Saturday, December 13, 2014

Realdialektik

Summary of notes from McCormack’s Orthodox and Modern.

God is indirectly identical with the creaturely medium of his revelation, the creaturely medium being Jesus’s flesh (110).   If revelation is Self-revelation, then it involves the “whole” God, albeit his whole being is hidden in a creaturely veil.  McCormack is clear there is no impartation of divine attributes to Jesus’s flesh.
  • Principal consequence of indirect revelation: God is both the subject and object of revelation.
  • Two moments:  objective (God veils himself in a creaturely medium) and subjective (God gives us faith to know and understand).  “The objective moment is Christological; the subjective moment is pneumatological” (111).
A word on Kant’s epistemology:
  • a subjective foundationalism
  • Barth was willing to grant this insofar as it dealt with empirical reality.   However, Barth said that God entered into the Phenomenal (143).
Critical Realism

“Critical:”  Going beyond Kant, this would see God as an object to human knowledge without ceasing to be Subject.  “In other words, it is the hiddenness of God who is fully present in revelation which calls into question the constructive activities of the human knower” (159).
“Realism:”  the being of God is something complete, especially in the revelation-process, yet it is only indirectly identical (159).

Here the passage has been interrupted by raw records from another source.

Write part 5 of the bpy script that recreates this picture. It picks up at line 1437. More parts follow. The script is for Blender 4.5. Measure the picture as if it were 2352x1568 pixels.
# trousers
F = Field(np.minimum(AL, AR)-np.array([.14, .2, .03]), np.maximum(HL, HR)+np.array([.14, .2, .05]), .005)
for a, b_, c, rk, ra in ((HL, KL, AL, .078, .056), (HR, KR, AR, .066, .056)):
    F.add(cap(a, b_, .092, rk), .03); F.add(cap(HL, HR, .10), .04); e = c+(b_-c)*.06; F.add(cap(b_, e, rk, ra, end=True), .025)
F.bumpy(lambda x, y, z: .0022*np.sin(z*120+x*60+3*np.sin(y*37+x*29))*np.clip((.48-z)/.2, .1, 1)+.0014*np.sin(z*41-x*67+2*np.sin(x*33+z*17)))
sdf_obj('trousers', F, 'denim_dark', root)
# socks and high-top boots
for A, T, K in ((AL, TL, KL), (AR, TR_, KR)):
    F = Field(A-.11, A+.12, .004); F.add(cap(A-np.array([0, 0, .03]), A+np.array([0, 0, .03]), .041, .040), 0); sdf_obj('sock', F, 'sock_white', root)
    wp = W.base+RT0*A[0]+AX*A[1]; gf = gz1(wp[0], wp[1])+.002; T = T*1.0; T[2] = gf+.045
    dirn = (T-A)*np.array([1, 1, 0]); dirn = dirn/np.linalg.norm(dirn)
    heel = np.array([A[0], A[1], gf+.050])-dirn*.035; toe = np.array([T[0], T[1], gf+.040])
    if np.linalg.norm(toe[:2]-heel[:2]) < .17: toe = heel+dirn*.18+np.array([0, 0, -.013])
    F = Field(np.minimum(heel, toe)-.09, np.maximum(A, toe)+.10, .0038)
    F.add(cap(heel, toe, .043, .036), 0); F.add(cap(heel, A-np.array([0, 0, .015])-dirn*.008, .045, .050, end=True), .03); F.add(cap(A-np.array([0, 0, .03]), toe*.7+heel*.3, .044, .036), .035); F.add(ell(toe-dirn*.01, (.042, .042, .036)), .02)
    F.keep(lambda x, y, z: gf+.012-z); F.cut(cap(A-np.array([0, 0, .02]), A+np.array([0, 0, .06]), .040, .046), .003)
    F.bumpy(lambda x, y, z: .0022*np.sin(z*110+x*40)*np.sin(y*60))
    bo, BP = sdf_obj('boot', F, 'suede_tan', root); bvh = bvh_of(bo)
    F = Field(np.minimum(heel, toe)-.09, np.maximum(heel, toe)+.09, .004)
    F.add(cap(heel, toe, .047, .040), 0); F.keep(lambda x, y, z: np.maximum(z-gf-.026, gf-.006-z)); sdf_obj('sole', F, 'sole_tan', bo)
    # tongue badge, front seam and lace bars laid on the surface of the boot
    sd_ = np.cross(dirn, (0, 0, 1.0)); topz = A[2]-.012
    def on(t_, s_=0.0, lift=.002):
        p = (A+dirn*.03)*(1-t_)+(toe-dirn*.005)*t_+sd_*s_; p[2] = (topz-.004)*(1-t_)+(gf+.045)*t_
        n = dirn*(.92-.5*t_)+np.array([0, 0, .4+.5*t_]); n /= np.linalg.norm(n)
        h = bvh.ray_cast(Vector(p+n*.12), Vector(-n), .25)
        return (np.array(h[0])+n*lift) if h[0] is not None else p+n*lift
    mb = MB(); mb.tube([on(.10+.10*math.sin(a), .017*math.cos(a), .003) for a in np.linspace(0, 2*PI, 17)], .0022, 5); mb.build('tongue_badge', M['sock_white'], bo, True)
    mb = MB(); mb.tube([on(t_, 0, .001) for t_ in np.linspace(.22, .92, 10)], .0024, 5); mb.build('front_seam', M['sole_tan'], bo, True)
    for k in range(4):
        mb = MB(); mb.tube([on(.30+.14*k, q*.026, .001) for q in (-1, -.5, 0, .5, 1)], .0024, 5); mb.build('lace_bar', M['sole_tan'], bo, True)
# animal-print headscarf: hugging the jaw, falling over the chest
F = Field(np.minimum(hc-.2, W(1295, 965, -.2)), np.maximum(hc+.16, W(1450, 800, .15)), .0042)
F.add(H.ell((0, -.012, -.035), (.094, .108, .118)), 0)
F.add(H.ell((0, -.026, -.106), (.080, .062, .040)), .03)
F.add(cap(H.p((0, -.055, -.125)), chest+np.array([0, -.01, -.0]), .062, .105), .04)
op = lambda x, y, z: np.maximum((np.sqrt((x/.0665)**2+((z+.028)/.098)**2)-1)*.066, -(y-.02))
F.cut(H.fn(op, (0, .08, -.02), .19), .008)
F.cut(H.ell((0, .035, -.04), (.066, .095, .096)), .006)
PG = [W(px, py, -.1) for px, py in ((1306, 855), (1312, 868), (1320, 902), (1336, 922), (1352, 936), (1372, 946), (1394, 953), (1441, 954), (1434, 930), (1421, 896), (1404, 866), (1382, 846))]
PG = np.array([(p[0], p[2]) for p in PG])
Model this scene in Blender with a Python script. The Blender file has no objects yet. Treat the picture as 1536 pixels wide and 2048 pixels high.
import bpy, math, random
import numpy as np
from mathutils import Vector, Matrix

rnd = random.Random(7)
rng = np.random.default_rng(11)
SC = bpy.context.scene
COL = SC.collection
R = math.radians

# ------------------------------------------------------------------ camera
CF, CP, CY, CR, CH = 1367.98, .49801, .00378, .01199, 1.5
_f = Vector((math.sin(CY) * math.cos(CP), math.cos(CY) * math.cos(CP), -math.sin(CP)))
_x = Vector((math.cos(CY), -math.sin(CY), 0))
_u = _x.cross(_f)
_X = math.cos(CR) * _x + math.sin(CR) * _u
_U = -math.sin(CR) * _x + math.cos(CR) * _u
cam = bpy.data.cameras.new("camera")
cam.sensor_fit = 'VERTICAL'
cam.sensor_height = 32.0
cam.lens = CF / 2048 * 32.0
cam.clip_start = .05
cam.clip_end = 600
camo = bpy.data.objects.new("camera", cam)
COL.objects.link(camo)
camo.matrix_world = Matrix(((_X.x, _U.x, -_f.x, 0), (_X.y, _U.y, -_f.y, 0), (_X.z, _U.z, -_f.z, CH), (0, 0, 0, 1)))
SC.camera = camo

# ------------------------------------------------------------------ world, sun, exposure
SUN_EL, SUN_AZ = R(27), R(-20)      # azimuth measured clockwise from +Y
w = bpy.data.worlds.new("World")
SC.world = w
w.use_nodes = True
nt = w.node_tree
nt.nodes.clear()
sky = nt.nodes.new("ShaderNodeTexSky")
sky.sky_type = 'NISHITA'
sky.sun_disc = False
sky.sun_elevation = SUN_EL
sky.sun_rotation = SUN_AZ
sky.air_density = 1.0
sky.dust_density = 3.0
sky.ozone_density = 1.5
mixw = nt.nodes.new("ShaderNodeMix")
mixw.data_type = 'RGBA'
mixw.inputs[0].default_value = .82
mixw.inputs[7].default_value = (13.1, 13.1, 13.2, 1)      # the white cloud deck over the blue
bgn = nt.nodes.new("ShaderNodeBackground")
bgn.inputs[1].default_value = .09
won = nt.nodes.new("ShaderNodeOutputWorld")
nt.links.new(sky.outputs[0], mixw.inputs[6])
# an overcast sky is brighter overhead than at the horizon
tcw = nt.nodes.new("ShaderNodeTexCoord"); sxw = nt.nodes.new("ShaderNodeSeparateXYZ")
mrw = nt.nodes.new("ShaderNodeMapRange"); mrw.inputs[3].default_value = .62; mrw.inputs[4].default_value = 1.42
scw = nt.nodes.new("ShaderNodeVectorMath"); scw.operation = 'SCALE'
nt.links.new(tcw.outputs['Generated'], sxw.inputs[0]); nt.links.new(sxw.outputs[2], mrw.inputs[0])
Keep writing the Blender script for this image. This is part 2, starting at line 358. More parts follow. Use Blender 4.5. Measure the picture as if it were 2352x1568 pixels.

Theses on Barth’s Theological Epistemology (McCormack 168-180)

Thesis 1:  Trinitarian structure of God’s Self-Revelation
  • The subject of the knowledge of God is the Triune God
  • Revelation proceeds from the Father, is objectively fulfilled in the Son, and is subjectively  fulfilled in us by the Spirit
Thesis 2:  Revelation is a rational event that occurs through the normal processes of human cognition (CD I/1: 135)..

Thesis 3:  If the above thesis is true, then the charge that Barth posits a distinction between “propositional” and “person” revelation must be dismissed.   The Word of God (Jesus Christ) is inherently verbal.  (Evangelicalism gets it wrong by hysterically overacting against Barth, thinking he is denying the Bible.  They forget that Jesus was Logos before the Word of God was conventionally understood as “Bible.”  Anchoretism gets it wrong because they forget the Jesus is inherently verbal, not a wooden two-dimensional figure).
Thesis 4:  Because revelation is inherently verbal, its primary witness will take the form of text.

Skipping Thesis 5

Thesis 6:  God’s revelation is surrounded by an external and internal limitation:  The external limitation is the hiddenness of God in his self-revelation.  The internal is the ultimate inadequacy of human thought to bear witness.
  • Here I add a cautious critique of Barth.  If human thought is inadequate to bear witness to God’s revelation, then what’s the point of even trying?  Even more, Barth himself will reject this line of thought in other theses.
Theses 7-8:  God’s hiddenness is a hiddenness in Revelation.

Thesis 9:  The hiddenness of God in revelation is the hiddenness of the whole God in revelation.  There is no “behind the back” of God when God reveals himself.  He doesn’t hold back.

Thesis 17:  The dialectic of veiling/unveiling is not static.  Veiling is ordered towards unveiling.  The stand together in an “ordered history” (179).